Ce qui ne bouleverse nullement le policier Lebbos : " Je vais vous citer un exemple : quand nous avons transporté Paskal Laizé de Rennes à Paris, nous avons discuté dans la voiture. C'est là qu'il a ouvert les yeux. Moi, je me serais bien couché à deux heures du matin, mais nous avons continué les auditions. Moi je propose, lui peut refuser. Je peux vous assurer que ce jour là, il n'était pas fatigué. Je ne comprends pas la raison de votre interrogatoire. Paskal Laizé s'est prêté volontiers aux interrogatoires. "
" N'y avait-il pas un temps de fatigue ? " s'interroge l'avocat. Et de citer une étude d'un expert de l'Inserm témoignant de ce que " la privation de sommeil est un moyen classique pour inféoder les individus "...
Mais au fait, le temps de déplacement en voiture de Rennes à Paris n'était-il pas supposé être un temps de repos ? " Si ", reconnaît le policier. " Alors comment se fait-il que vous ayez profité de ce temps pour lui faire " ouvrir les yeux " ? " Là encore, c'est Paskal qui a tout fait pour, en pure volonté...
Dès sa comparution devant le juge d'instruction après sa garde à vue, Paskal Laizé a déclaré : " Je suis très fatigué.
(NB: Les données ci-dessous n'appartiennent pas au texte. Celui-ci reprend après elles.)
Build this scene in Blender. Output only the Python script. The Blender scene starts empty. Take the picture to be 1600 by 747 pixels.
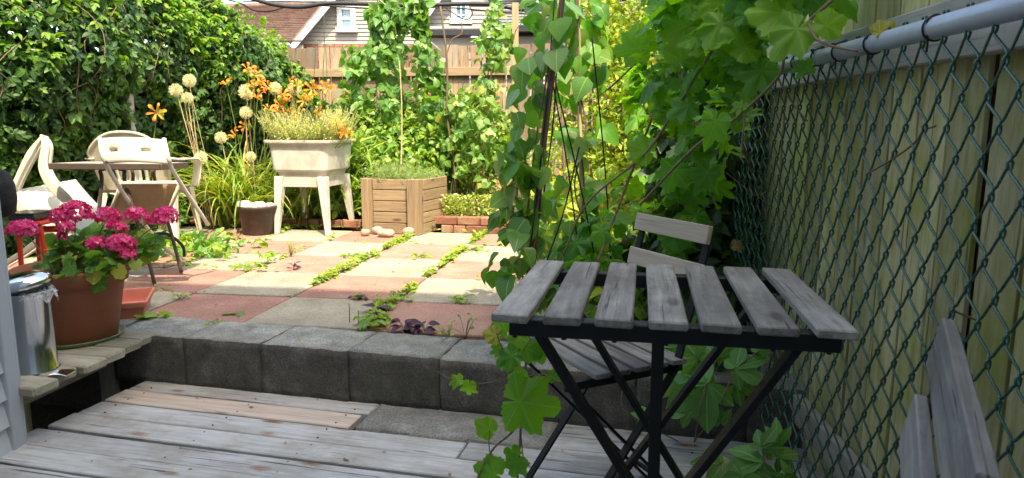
import bpy, math, random
import numpy as np
from mathutils import Vector, Matrix, noise
random.seed(7)
rng = np.random.default_rng(11)
sc = bpy.context.scene
C = sc.collection
R = math.radians

# ------------------------------------------------------------------ camera
TH = R(9.3); FPX = 1120.0; H = 0.95
cam_d = bpy.data.cameras.new('camera'); cam = bpy.data.objects.new('camera', cam_d); C.objects.link(cam)
cam.location = (0, 0, H); cam.rotation_euler = (R(90) - TH, 0, 0)
cam_d.sensor_width = 36; cam_d.lens = FPX / 1600 * 36
cam_d.clip_start = 0.02; cam_d.clip_end = 500
cam_d.dof.use_dof = True; cam_d.dof.focus_distance = 3.2; cam_d.dof.aperture_fstop = 12
sc.camera = cam
sc.render.resolution_x = 1024; sc.render.resolution_y = 478

# ------------------------------------------------------------------ light
SUN_EL = 58; SUN_ROT = 160
world = bpy.data.worlds.new('World'); sc.world = world; world.use_nodes = True
wn = world.node_tree; bg = wn.nodes['Background']
sky = wn.nodes.new('ShaderNodeTexSky'); sky.sky_type = 'NISHITA'; sky.sun_disc = False
sky.sun_elevation = R(SUN_EL); sky.sun_rotation = R(SUN_ROT); sky.dust_density = 3.0; sky.air_density = 1.0
wn.links.new(sky.outputs[0], bg.inputs[0]); bg.inputs[1].default_value = 0.15
sund = bpy.data.lights.new('sun', 'SUN'); sund.energy = 2.05; sund.angle = R(0.53); sund.color = (1.0, .93, .82)
sun = bpy.data.objects.new('sun', sund); C.objects.link(sun)
to_sun = Vector((math.sin(R(SUN_ROT)) * math.cos(R(SUN_EL)), math.cos(R(SUN_ROT)) * math.cos(R(SUN_EL)), math.sin(R(SUN_EL))))
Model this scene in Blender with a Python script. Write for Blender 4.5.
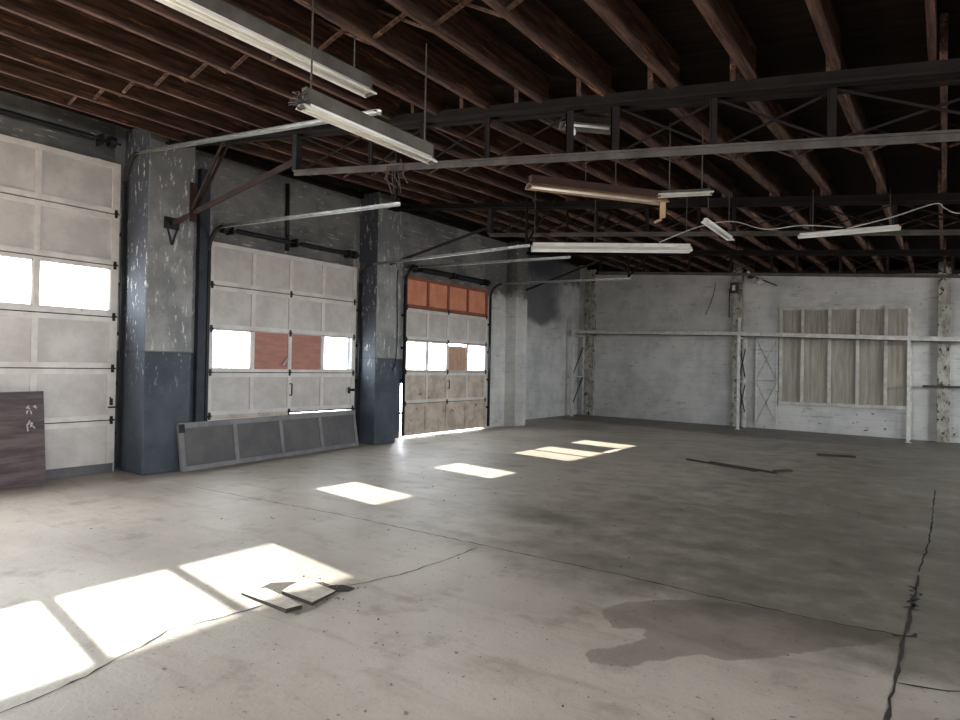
import bpy, math, random
import numpy as np
from mathutils import Vector, Matrix
random.seed(7)
SC = bpy.context.scene
COL = SC.collection
for o in list(bpy.data.objects):
    bpy.data.objects.remove(o)

# ------------------------------------------------------------------ camera
F_PX, EYE = 645.0, 1.55
def _u(v): return v / np.linalg.norm(v)
_ya = _u(np.array([465.0, -15.0, -F_PX]))
_r2 = np.array([-894.0, -(375 - .019 * 1359 - 360), -F_PX])
_za = _u(np.cross(_ya, _r2)); _za = _za if _za[1] > 0 else -_za
_xa = np.cross(_ya, _za)
_R = np.array([_xa, _ya, _za])
cam_data = bpy.data.cameras.new('camera')
cam = bpy.data.objects.new('camera', cam_data); COL.objects.link(cam)
cam_data.sensor_width = 36.0; cam_data.lens = F_PX / 960 * 36.0
cam_data.clip_start = 0.05; cam_data.clip_end = 300
M4 = Matrix(((_R[0][0], _R[0][1], _R[0][2], 0), (_R[1][0], _R[1][1], _R[1][2], 0), (_R[2][0], _R[2][1], _R[2][2], EYE), (0, 0, 0, 1)))
cam.matrix_world = M4
SC.camera = cam

# ------------------------------------------------------------------ light
SKY, SUN, EXPO = 20.0, 22.0, 1.18
w = bpy.data.worlds.new('world'); SC.world = w; w.use_nodes = True
# overcast-bright sky over duller ground
_wt = w.node_tree; _tc = _wt.nodes.new('ShaderNodeTexCoord'); _sx = _wt.nodes.new('ShaderNodeSeparateXYZ')
_mr = _wt.nodes.new('ShaderNodeMapRange'); _mr.inputs[1].default_value = -.04; _mr.inputs[2].default_value = .02
_mc = _wt.nodes.new('ShaderNodeMix'); _mc.data_type = 'RGBA'; _mc.inputs[6].default_value = (.56, .56, .57, 1); _mc.inputs[7].default_value = (.90, .96, 1.0, 1)
_wt.links.new(_tc.outputs['Generated'], _sx.inputs[0]); _wt.links.new(_sx.outputs[2], _mr.inputs[0]); _wt.links.new(_mr.outputs[0], _mc.inputs[0])
_wt.links.new(_mc.outputs[2], w.node_tree.nodes['Background'].inputs[0])
w.node_tree.nodes['Background'].inputs[1].default_value = SKY
sd = bpy.data.lights.new('sun', 'SUN'); sd.energy = SUN; sd.angle = math.radians(.6); sd.color = (1.0, .95, .86)
sun = bpy.data.objects.new('sun', sd); COL.objects.link(sun)
sun.location = (-25, 3, 14)
sun.rotation_euler = Vector((2.10, -.32, -1)).to_track_quat('-Z', 'Y').to_euler()
def portal(y0, y1, z0, z1, x=-9.56, s=1):
    l = bpy.data.lights.new('daylight_portal', 'AREA'); l.shape = 'RECTANGLE'; l.size = z1 - z0; l.size_y = y1 - y0
    l.cycles.is_portal = True
    o = bpy.data.objects.new('daylight_portal', l); COL.objects.link(o)
    o.location = (x, (y0 + y1) / 2, (z0 + z1) / 2); o.rotation_euler = (0, -s * math.pi / 2, 0)
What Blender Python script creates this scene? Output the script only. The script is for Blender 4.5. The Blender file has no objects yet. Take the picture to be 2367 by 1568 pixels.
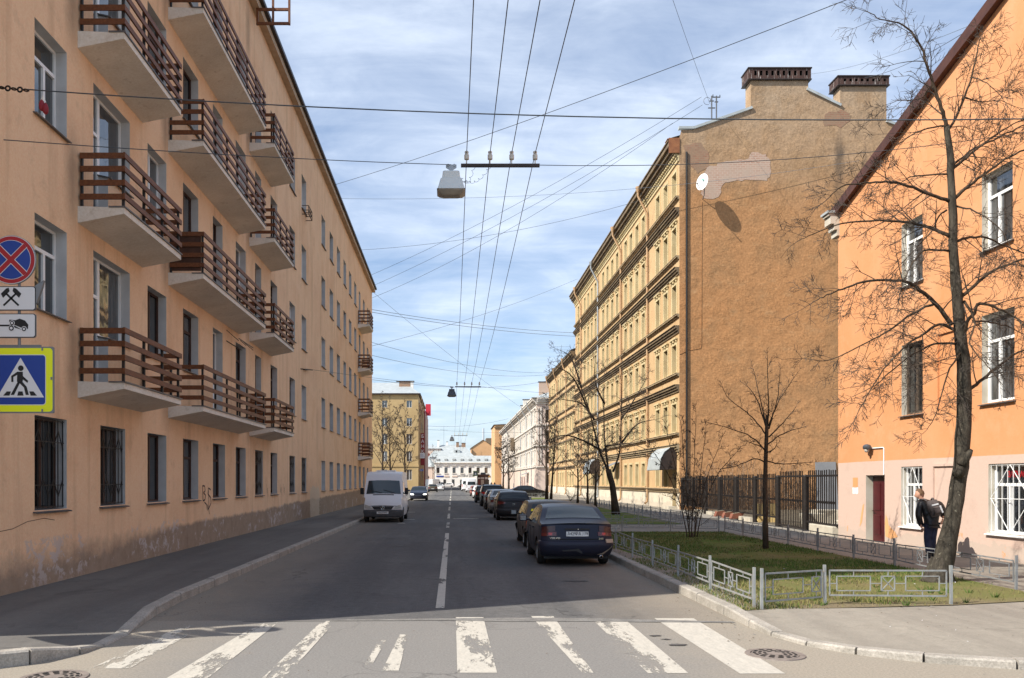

J'ai un état de santé déficient. Je veux dire que les mises en cause que j'ai faites de X et Y ne sont pas exactes. "
La semaine à venir
A partir de lundi 8 mars, seront étudiés un à un les actes reprochés aux accusés. L'affaire de Pornic et de Quévert devrait arriver dans le débat à partir de jeudi 11 mars.